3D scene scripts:
________
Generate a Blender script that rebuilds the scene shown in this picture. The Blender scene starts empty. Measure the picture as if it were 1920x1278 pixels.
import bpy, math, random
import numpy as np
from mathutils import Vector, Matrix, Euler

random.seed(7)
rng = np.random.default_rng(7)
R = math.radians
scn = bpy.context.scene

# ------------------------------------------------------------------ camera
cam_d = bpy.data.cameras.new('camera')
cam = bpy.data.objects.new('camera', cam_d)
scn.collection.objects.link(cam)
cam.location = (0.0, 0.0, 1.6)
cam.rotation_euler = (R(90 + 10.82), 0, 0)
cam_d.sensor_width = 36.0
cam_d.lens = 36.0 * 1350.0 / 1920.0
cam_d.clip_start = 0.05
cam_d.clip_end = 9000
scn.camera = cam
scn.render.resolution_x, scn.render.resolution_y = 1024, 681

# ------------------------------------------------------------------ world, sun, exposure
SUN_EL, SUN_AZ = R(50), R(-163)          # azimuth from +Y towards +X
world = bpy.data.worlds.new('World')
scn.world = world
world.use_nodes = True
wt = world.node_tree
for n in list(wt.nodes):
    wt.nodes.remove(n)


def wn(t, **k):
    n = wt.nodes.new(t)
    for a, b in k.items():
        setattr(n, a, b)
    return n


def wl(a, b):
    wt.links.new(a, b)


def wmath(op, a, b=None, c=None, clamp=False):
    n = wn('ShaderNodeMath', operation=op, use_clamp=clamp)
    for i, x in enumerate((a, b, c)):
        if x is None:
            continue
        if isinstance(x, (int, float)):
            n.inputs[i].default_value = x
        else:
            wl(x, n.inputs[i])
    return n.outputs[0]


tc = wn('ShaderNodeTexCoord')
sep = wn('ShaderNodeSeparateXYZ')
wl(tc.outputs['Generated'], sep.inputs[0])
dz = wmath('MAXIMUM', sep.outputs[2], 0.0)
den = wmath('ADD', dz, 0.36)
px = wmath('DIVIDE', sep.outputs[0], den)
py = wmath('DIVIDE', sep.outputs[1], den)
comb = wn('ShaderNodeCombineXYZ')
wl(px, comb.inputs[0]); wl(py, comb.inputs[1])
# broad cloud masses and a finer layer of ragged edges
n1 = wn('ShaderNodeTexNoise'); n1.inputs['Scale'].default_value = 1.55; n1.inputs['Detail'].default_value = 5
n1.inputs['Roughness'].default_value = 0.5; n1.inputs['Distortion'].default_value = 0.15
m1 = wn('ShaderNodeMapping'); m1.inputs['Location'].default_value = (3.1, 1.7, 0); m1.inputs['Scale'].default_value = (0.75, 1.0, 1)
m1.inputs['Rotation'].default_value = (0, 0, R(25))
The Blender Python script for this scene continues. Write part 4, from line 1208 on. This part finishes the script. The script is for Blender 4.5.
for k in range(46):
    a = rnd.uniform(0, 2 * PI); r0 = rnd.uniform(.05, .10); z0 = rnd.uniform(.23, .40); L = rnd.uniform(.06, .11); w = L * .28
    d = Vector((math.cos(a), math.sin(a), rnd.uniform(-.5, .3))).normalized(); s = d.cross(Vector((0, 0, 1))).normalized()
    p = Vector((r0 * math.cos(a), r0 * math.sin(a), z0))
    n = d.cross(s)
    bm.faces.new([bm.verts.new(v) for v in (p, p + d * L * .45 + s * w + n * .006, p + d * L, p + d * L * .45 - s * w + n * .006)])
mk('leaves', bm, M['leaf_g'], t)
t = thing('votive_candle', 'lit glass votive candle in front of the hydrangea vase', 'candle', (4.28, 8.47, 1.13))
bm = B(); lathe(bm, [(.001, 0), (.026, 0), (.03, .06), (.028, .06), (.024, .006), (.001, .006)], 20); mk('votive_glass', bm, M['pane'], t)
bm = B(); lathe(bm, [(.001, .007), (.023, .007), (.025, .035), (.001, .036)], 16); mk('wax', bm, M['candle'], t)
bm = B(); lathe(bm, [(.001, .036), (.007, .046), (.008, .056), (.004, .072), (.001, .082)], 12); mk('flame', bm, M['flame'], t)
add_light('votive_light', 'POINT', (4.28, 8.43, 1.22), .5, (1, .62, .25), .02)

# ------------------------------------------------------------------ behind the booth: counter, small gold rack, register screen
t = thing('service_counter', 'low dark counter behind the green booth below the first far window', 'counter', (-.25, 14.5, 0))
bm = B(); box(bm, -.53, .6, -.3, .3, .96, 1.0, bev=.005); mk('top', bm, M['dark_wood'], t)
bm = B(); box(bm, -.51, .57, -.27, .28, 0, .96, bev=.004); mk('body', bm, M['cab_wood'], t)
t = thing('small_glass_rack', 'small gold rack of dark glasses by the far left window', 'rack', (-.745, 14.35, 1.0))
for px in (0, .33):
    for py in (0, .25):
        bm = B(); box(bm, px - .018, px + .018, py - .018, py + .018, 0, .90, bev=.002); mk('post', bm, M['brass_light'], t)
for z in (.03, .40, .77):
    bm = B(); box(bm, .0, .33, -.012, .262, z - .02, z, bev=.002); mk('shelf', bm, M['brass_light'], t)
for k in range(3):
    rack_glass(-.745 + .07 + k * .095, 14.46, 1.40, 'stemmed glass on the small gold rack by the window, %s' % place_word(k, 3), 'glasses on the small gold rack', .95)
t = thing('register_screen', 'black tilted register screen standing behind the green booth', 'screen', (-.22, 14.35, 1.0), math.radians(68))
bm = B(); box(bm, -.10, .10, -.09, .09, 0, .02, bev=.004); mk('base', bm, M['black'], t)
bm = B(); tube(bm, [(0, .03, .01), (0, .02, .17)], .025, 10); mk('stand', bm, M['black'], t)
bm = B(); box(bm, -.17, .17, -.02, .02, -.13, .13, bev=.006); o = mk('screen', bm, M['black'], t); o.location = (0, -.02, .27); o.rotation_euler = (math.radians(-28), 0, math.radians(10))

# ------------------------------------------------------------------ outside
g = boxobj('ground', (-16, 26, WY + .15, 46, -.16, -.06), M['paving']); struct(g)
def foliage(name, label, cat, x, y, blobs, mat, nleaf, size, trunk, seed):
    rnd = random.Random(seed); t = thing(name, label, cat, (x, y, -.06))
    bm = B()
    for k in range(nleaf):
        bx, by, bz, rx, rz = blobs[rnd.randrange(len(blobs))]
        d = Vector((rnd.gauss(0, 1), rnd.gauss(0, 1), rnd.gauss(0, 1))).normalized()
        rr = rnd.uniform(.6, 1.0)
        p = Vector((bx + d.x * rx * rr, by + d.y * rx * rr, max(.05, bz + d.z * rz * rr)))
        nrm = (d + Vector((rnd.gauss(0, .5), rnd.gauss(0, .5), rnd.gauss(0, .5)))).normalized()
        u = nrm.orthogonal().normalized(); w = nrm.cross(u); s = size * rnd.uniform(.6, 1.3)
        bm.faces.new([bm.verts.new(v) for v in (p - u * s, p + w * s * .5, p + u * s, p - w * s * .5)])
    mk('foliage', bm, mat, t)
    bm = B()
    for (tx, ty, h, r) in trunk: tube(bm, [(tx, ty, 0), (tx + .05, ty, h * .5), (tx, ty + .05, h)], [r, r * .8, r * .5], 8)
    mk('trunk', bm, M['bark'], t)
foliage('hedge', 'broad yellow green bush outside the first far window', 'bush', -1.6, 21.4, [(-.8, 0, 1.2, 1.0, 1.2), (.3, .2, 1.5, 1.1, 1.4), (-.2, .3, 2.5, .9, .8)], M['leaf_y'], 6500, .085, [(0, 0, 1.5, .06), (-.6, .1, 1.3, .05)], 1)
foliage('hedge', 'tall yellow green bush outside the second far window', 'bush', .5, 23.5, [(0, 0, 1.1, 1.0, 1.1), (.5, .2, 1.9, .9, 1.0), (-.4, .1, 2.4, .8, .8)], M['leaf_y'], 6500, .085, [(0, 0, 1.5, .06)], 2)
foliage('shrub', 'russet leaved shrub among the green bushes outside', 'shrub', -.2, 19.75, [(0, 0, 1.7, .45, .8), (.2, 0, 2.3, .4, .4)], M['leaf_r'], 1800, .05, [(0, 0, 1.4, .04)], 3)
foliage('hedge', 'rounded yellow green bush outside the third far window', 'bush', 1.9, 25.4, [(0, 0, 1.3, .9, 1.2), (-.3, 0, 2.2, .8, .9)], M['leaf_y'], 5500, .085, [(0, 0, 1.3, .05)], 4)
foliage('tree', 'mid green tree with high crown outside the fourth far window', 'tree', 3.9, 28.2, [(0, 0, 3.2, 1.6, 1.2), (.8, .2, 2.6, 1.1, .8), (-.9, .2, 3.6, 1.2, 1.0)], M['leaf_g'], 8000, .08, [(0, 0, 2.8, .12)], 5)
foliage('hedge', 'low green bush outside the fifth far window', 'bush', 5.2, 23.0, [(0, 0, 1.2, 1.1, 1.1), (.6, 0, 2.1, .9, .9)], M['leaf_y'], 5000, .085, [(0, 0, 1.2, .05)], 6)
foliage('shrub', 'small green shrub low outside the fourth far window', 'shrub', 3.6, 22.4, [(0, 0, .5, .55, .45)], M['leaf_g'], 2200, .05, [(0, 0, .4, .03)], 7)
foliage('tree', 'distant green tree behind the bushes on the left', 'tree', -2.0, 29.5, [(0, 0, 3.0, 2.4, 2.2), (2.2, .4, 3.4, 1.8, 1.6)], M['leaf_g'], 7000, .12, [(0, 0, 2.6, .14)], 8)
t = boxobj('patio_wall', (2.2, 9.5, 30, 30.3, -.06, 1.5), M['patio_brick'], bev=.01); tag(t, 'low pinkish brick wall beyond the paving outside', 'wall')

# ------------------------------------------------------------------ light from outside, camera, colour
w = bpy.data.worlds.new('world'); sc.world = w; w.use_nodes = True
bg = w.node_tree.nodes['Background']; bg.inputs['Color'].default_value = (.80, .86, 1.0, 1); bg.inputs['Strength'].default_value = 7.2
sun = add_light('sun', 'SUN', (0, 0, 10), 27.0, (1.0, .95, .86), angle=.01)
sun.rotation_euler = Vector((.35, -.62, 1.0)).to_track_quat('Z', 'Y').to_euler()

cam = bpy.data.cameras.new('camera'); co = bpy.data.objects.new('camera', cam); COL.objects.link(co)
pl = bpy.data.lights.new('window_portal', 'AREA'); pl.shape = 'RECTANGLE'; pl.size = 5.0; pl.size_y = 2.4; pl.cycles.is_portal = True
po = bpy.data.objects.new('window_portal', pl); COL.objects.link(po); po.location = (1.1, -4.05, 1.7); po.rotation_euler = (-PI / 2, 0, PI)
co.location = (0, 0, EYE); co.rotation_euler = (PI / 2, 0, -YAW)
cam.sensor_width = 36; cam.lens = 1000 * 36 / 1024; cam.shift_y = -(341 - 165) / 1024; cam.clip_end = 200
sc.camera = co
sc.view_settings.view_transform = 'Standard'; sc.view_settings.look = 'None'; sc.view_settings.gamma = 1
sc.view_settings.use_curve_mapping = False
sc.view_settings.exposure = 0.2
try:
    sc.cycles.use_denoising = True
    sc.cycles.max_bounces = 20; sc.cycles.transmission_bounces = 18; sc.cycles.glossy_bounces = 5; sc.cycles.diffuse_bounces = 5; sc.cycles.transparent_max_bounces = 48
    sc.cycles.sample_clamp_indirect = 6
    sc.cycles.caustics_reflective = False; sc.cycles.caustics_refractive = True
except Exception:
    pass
________
What you are asked to do: Reprint the data above from the opening line to the line holding "return n.outputs[0]", inclusive, and nothing else.

Written response:
Generate a Blender script that rebuilds the scene shown in this picture. The Blender scene starts empty. Measure the picture as if it were 1920x1278 pixels.
import bpy, math, random
import numpy as np
from mathutils import Vector, Matrix, Euler

random.seed(7)
rng = np.random.default_rng(7)
R = math.radians
scn = bpy.context.scene

# ------------------------------------------------------------------ camera
cam_d = bpy.data.cameras.new('camera')
cam = bpy.data.objects.new('camera', cam_d)
scn.collection.objects.link(cam)
cam.location = (0.0, 0.0, 1.6)
cam.rotation_euler = (R(90 + 10.82), 0, 0)
cam_d.sensor_width = 36.0
cam_d.lens = 36.0 * 1350.0 / 1920.0
cam_d.clip_start = 0.05
cam_d.clip_end = 9000
scn.camera = cam
scn.render.resolution_x, scn.render.resolution_y = 1024, 681

# ------------------------------------------------------------------ world, sun, exposure
SUN_EL, SUN_AZ = R(50), R(-163)          # azimuth from +Y towards +X
world = bpy.data.worlds.new('World')
scn.world = world
world.use_nodes = True
wt = world.node_tree
for n in list(wt.nodes):
    wt.nodes.remove(n)


def wn(t, **k):
    n = wt.nodes.new(t)
    for a, b in k.items():
        setattr(n, a, b)
    return n


def wl(a, b):
    wt.links.new(a, b)


def wmath(op, a, b=None, c=None, clamp=False):
    n = wn('ShaderNodeMath', operation=op, use_clamp=clamp)
    for i, x in enumerate((a, b, c)):
        if x is None:
            continue
        if isinstance(x, (int, float)):
            n.inputs[i].default_value = x
        else:
            wl(x, n.inputs[i])
    return n.outputs[0]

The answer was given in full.